BAGAIMANA MERENCANAKAN KEUANGAN ketika kondisi ekonomi global sedang krisis? Ini menjadi pertanyaan yang mendesak. Bagaimana merencanakan Pendidikan Anak? Bagaimana merencanakan Pensiun?
Kemarin, 6 Okt 2022, saya menjadi salah seorang narasumber dalam acara World Financial Planning Day 2022. Terus terang, kali ini saya agak tertekan karena masih memikirkan implikasi dari keruntuhan Credit Suisse dan Deutshce Bank, lalu UBS. Bank Sentral Swiss sudah turun tangan. Credit Suisse dilaporkan mengalami kerugian lebih dari USD 100 Milyar sepanjang tahun 2022.

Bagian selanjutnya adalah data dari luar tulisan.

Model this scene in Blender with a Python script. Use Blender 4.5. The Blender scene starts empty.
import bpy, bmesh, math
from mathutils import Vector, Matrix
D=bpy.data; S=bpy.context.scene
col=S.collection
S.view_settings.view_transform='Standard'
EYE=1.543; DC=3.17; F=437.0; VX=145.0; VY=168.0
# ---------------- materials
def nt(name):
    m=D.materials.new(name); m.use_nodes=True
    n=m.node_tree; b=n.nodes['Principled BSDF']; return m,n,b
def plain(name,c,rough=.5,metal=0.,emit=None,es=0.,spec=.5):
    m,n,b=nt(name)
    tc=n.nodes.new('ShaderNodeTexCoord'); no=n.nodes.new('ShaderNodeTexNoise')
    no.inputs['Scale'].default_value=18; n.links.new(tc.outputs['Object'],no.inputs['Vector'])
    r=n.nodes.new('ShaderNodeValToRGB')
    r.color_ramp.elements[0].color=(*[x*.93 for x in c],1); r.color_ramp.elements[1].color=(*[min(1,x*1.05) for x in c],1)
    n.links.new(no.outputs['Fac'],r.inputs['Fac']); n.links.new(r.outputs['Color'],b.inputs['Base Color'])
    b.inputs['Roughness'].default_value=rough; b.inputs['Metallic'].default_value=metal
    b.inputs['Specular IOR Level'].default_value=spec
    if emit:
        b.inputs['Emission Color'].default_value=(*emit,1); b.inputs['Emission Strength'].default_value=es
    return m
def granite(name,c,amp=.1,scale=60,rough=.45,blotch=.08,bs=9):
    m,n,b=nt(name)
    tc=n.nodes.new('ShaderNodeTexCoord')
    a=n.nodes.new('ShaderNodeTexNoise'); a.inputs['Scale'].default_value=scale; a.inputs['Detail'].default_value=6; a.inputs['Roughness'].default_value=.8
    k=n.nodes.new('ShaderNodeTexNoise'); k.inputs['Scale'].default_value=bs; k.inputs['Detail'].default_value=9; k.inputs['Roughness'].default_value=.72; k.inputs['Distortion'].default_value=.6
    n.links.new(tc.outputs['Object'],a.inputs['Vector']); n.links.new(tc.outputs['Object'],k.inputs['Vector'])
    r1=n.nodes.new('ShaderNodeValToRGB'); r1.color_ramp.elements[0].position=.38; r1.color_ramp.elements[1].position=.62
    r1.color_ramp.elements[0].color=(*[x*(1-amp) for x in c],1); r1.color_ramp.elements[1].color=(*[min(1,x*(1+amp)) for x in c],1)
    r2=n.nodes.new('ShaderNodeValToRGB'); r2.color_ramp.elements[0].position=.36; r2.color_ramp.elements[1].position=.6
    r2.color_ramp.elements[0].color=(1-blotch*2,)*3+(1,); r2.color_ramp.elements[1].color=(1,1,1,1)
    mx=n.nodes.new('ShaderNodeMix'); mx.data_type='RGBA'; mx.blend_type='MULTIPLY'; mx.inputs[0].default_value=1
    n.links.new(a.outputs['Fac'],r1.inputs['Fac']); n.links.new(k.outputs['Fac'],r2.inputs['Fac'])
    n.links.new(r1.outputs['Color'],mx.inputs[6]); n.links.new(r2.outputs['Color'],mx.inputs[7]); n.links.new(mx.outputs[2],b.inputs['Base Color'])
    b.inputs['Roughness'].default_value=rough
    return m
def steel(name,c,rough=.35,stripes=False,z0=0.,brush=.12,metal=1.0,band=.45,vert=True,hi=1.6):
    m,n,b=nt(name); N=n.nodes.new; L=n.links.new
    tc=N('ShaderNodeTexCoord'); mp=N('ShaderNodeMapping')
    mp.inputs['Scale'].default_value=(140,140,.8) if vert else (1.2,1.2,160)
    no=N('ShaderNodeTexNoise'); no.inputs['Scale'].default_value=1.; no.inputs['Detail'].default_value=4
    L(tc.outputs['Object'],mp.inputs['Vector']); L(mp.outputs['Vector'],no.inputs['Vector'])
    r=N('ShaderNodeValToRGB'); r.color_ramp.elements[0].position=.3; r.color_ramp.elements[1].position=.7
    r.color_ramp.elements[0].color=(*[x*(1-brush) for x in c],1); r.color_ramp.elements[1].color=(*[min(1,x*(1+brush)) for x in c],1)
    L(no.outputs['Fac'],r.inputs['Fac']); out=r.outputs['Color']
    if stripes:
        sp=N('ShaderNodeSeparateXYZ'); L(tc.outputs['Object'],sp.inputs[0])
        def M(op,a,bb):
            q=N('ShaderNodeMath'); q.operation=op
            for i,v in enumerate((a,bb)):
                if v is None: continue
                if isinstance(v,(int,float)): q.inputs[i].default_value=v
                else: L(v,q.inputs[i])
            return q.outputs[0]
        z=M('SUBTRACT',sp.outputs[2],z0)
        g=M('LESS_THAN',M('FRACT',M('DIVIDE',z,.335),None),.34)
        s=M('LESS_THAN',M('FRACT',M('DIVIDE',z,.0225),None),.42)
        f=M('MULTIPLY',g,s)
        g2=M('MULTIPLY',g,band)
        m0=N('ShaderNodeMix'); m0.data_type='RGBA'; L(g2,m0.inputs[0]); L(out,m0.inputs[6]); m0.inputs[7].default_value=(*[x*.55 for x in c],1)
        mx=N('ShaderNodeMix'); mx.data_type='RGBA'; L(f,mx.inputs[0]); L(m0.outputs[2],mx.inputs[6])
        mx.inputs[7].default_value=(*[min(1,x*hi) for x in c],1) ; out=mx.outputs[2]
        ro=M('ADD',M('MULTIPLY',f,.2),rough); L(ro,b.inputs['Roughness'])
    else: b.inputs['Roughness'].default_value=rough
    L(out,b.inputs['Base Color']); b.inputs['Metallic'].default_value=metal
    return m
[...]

Lalu ada pernyataan dari Bank of England, yaitu bank sentral Inggris, bahwa banyak lembaga pensiun nyaris mengalami keruntuhan. Dana kelolaan mereka runtuh, habis. Bagaimana nasib orang-orang tua di Inggris yang berharap hidup dari dana pensiun? Banyak perencana keuangan di negara Eropa yang kini tidak berani muncul, sebab nasehatnya yang dahulu terdengar bijak, kini terbukti gagal.
Kondisi di Inggris, juga di beberapa negara bagian Amerika Serikat -- seperti di California, di mana pemerintah California memutuskan memberi Bantuan Langsung Tunai $1000 kepada warga. Memberi stimulus tunai di tengah inflasi, itu hanya membuat inflasi makin tinggi -- semua gagal diantisipasi oleh perencana keuangan, Independent Financial Advisor, juga pemegang tanda CFP. Tidak ada yang menyangka akan terjadi seperti ini.
Bagaimana dengan di Indonesia? IHSG agak turun, namun tidak dalam. Yield masih stabil, tidak melonjak. Inflasi masih di kisaran 6%. Tetapi, apakah akan bertahan?
Sebagai perencana keuangan, kita mengambil kesimpulan dari apa yang terjadi pada aset-aset yang dapat diperoleh, entah aset fisik atau aset surat berharga alias efek.
Menilai pembelian saham, misalnya. Jika kita melihat saham per emiten, biasanya sepintas kita melihat laporan keuangan emiten, lalu lebih banyak melihat pergerakan harga sahamnya. Kita memakai analisa teknikal untuk menentukan  kapan masuk membeli, kapan keluar menjual. Tiga hal harus ditentukan: di mana harga untuk menaruh buy order, di mana harga memasang stop loss, serta di mana harga menaruh take profit. Analisa yang dipakai adalah analisa teknikal.
Ketika dana lebih besar, kita melihat sektoral dari saham, di Indonesia terbagi menjadi 11 sektor. Bukan hanya emiten, tapi kita juga harus melihat seperti apa kebijakan Pemerintah dalam membangun, di sektor mana ada pertumbuhan terbesar, kesempatan besar. Kita bisa melihat dan membandingkan indeks harga saham per sektor.
Di tingkat negara, kita melihat nilai indeks saham gabungan, kalau di Indonesia IHSG. Mungkin kita juga melihat indeks dari kumpulan tertentu, misalnya LQ45 dan Kompas100 untukk berinvestasi jangka panjang secara aman. Namun di tingkat ini, kita juga melihat alternatif lain investasi, seperti obligasi korporasi, atau obligasi negara. Atau kita mau berinvestasi di komoditi, termasuk emas? Kita memakai analisa fundamental dari makro ekonomi negara.
Analisa-analisa ini mengasumsikan bahwa semua berjalan secara normal, di mana semua melakukan pilihan serupa. Ada situasi di mana pasar bergairah dan berani mengambil risiko (disebut bullish), maka porsi pembelian investasi yang diambil lebih banyak saham. Tapi juga bisa terjadi sebaliknya pasar takut risiko (disebut bearish), Â maka porsi pembelian investasi yang diambil lebih banyak obligasi.
Orang mempunyai dana terbatas, jadi kalau ingin membeli saham, mereka menjual obligasinya. Kalau ingin membeli obligasi, maka mereka menjual sahamnya. Tentunya, tidak mungkin seluruhnya adalah saham atau obligasi, karena orang juga harus menyimpan uang untuk bertransaksi, di simpan di berbagai bentuk pasar uang termasuk tabungan deposito di bank.